REQUIRED WORK:
Below are entries. Copy exactly the lines running from the line that holds "s.box(X0H, X1H, yy, yy" to the line that holds "s = MB(); s.box(X0H, X1H, -0.1, 0.1, 0, 0.29, 'slab');", with both ends included.

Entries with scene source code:

---+---

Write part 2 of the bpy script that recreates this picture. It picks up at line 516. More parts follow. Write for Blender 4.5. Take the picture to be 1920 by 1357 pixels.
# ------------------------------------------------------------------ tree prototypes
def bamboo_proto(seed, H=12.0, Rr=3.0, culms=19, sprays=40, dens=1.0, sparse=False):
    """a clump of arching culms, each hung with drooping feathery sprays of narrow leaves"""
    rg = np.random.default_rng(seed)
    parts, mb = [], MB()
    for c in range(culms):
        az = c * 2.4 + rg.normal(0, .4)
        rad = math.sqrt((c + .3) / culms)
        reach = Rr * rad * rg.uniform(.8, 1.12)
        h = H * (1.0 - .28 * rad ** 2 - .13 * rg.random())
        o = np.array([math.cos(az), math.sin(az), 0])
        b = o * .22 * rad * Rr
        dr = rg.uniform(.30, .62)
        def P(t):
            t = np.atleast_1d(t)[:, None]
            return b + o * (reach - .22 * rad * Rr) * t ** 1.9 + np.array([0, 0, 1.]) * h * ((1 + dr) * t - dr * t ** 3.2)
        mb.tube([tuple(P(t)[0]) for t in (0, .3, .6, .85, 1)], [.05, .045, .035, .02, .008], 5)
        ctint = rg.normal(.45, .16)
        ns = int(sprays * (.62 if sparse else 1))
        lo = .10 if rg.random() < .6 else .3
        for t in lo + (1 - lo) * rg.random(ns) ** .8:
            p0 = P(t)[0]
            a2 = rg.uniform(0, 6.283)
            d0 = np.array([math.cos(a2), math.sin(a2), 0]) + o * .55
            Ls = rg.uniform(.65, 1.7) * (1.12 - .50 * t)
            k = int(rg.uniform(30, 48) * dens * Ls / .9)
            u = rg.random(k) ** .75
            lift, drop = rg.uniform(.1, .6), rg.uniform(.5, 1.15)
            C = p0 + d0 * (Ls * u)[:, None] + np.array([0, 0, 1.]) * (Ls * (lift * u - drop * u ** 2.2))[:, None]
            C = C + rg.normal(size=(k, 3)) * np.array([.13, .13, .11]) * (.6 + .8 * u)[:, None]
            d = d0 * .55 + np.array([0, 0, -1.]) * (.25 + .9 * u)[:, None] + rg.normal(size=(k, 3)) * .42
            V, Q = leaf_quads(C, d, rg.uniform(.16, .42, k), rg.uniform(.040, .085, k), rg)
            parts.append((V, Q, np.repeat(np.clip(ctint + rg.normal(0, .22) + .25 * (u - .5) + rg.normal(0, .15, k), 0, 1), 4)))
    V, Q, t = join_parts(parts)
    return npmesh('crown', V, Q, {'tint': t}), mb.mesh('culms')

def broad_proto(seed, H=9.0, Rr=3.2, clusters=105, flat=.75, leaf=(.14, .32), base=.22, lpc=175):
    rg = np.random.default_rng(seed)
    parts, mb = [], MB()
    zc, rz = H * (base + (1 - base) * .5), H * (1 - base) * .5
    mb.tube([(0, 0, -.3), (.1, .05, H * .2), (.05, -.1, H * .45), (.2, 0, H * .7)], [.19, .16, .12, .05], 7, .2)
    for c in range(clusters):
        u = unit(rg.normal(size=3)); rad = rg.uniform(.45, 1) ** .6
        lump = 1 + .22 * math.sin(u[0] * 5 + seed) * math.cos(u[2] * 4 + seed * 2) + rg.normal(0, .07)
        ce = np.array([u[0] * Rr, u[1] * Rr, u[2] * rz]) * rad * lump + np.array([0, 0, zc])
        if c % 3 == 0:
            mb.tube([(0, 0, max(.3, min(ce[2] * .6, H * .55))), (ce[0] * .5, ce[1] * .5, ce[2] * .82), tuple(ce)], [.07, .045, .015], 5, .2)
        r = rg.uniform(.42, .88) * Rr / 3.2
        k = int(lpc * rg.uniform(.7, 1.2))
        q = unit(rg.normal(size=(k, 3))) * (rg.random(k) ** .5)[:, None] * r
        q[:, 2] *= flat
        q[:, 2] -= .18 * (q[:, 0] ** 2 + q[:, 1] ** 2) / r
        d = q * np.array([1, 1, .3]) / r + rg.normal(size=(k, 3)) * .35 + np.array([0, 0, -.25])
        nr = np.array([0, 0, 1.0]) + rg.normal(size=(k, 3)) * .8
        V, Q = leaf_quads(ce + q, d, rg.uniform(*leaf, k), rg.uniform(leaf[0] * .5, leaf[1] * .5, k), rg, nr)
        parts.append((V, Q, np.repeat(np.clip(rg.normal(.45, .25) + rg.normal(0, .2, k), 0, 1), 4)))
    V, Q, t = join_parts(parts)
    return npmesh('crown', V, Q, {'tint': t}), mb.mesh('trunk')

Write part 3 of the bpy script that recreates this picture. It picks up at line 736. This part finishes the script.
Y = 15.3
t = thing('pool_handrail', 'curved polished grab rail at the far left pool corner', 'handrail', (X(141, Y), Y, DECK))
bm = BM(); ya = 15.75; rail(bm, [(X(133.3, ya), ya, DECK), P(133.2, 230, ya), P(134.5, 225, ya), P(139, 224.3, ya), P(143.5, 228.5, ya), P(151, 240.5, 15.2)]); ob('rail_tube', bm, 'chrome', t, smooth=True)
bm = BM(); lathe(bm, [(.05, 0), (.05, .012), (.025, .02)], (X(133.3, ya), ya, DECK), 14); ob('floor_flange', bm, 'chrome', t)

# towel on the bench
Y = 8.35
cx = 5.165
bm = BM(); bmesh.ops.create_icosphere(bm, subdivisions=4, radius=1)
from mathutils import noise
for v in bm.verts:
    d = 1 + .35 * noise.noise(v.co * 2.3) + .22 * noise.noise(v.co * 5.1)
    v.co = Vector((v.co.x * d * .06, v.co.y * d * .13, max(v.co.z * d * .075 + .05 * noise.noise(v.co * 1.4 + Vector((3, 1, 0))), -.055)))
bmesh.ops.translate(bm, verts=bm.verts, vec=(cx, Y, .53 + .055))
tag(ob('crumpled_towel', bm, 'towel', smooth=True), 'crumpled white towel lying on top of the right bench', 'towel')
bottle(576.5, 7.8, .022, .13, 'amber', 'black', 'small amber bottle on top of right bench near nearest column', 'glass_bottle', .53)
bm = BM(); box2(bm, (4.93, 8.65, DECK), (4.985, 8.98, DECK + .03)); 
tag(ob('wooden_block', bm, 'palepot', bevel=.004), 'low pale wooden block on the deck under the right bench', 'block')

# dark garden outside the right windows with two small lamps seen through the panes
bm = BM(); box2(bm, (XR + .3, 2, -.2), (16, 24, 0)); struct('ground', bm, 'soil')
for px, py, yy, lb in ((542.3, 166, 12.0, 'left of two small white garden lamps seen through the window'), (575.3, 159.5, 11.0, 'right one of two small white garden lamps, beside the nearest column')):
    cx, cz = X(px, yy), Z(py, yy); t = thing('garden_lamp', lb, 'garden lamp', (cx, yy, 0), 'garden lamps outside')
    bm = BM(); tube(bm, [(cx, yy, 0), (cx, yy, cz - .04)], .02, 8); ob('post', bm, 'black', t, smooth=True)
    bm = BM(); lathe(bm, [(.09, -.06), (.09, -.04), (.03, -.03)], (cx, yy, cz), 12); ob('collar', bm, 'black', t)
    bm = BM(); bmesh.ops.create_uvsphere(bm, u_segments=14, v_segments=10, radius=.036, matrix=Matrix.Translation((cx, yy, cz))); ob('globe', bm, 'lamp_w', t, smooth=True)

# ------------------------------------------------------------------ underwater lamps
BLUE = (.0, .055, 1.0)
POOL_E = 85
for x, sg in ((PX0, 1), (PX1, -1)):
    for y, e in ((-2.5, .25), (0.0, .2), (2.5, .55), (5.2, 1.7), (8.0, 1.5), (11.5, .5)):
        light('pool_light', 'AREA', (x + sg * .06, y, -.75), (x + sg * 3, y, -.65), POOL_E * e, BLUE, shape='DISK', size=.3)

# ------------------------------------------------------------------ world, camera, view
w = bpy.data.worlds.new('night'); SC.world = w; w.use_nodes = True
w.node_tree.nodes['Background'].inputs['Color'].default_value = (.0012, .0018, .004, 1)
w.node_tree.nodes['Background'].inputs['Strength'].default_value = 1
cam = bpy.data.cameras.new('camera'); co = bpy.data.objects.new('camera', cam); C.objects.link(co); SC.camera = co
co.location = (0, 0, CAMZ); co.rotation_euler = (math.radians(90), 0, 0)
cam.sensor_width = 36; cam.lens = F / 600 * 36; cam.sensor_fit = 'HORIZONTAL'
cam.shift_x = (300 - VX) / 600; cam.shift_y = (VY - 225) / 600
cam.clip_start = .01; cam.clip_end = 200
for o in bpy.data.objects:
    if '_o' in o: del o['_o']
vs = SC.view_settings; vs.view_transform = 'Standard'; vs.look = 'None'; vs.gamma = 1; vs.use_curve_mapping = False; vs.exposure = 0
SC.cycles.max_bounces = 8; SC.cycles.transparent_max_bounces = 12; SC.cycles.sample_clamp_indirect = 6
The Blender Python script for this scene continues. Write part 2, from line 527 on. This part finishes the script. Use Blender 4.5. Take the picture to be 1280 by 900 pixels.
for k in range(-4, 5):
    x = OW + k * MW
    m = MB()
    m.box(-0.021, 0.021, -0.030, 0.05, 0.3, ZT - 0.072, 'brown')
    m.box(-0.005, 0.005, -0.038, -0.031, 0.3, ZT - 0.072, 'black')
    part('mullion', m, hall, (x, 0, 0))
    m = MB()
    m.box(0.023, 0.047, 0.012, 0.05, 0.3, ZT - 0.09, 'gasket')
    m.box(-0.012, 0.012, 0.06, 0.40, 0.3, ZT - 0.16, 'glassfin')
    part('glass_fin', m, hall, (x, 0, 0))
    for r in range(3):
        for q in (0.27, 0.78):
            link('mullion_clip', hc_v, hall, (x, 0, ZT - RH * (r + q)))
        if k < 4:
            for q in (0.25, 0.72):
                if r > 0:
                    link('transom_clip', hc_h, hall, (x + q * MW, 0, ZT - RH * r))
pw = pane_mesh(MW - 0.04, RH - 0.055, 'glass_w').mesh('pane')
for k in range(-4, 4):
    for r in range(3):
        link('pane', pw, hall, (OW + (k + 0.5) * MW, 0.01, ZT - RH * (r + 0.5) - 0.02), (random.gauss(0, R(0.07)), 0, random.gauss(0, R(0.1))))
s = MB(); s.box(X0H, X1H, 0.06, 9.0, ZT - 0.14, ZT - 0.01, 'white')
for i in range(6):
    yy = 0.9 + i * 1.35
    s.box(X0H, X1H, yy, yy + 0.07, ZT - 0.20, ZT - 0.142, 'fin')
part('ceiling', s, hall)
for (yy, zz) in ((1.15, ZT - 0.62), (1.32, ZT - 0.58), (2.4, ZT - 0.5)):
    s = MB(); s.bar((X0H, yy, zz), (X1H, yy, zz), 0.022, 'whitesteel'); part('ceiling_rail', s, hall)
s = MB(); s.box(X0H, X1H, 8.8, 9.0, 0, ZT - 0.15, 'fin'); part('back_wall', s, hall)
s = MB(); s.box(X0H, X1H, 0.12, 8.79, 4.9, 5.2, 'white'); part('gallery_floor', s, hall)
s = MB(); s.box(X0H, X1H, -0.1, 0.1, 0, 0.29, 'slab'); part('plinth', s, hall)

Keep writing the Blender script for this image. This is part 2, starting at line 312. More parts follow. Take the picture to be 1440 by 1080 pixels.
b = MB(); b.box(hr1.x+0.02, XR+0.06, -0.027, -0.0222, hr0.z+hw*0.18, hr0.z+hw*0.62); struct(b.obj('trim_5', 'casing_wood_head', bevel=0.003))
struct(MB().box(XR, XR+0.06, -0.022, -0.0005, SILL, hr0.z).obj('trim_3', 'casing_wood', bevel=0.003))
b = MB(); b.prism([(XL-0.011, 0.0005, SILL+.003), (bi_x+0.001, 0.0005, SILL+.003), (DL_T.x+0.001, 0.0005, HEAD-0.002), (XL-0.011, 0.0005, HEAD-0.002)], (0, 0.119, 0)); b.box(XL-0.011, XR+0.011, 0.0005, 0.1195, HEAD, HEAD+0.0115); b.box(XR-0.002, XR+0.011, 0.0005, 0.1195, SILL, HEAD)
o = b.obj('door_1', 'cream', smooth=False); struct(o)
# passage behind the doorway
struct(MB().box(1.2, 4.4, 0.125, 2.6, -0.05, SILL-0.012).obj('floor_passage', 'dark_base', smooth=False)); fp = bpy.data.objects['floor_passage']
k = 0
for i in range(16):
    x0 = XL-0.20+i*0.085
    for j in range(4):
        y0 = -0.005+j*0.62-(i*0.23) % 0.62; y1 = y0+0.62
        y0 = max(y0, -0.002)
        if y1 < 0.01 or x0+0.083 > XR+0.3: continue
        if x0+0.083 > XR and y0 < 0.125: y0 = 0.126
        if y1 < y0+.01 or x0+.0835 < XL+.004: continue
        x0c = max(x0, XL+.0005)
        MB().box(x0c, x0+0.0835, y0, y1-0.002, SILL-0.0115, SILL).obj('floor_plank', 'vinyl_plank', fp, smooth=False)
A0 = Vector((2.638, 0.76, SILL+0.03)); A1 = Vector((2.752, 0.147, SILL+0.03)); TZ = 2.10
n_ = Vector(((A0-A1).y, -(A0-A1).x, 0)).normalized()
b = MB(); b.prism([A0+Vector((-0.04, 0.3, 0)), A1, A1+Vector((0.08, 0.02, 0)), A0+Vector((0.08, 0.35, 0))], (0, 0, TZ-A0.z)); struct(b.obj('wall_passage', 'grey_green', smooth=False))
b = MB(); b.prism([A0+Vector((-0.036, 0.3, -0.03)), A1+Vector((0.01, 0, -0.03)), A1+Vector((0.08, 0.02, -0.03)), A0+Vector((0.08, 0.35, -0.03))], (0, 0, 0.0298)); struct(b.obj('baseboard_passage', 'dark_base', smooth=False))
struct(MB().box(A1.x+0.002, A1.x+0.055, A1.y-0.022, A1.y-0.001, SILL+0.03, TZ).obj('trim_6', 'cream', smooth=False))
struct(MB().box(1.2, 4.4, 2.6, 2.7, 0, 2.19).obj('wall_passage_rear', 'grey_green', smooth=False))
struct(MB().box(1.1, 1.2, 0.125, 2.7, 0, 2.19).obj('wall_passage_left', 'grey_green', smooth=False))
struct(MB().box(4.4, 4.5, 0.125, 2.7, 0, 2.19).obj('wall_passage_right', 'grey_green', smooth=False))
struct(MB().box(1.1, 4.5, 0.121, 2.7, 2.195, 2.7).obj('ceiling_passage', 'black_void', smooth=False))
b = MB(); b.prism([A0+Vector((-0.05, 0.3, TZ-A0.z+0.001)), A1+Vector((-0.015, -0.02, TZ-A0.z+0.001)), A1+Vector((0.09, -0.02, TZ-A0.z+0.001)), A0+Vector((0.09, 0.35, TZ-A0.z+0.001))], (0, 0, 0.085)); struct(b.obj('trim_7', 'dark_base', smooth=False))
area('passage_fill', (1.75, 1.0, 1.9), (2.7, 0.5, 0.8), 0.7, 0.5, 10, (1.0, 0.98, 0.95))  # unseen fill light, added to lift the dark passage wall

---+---

SOLUTION BELOW:
    s.box(X0H, X1H, yy, yy + 0.07, ZT - 0.20, ZT - 0.142, 'fin')
part('ceiling', s, hall)
for (yy, zz) in ((1.15, ZT - 0.62), (1.32, ZT - 0.58), (2.4, ZT - 0.5)):
    s = MB(); s.bar((X0H, yy, zz), (X1H, yy, zz), 0.022, 'whitesteel'); part('ceiling_rail', s, hall)
s = MB(); s.box(X0H, X1H, 8.8, 9.0, 0, ZT - 0.15, 'fin'); part('back_wall', s, hall)
s = MB(); s.box(X0H, X1H, 0.12, 8.79, 4.9, 5.2, 'white'); part('gallery_floor', s, hall)
s = MB(); s.box(X0H, X1H, -0.1, 0.1, 0, 0.29, 'slab'); part('plinth', s, hall)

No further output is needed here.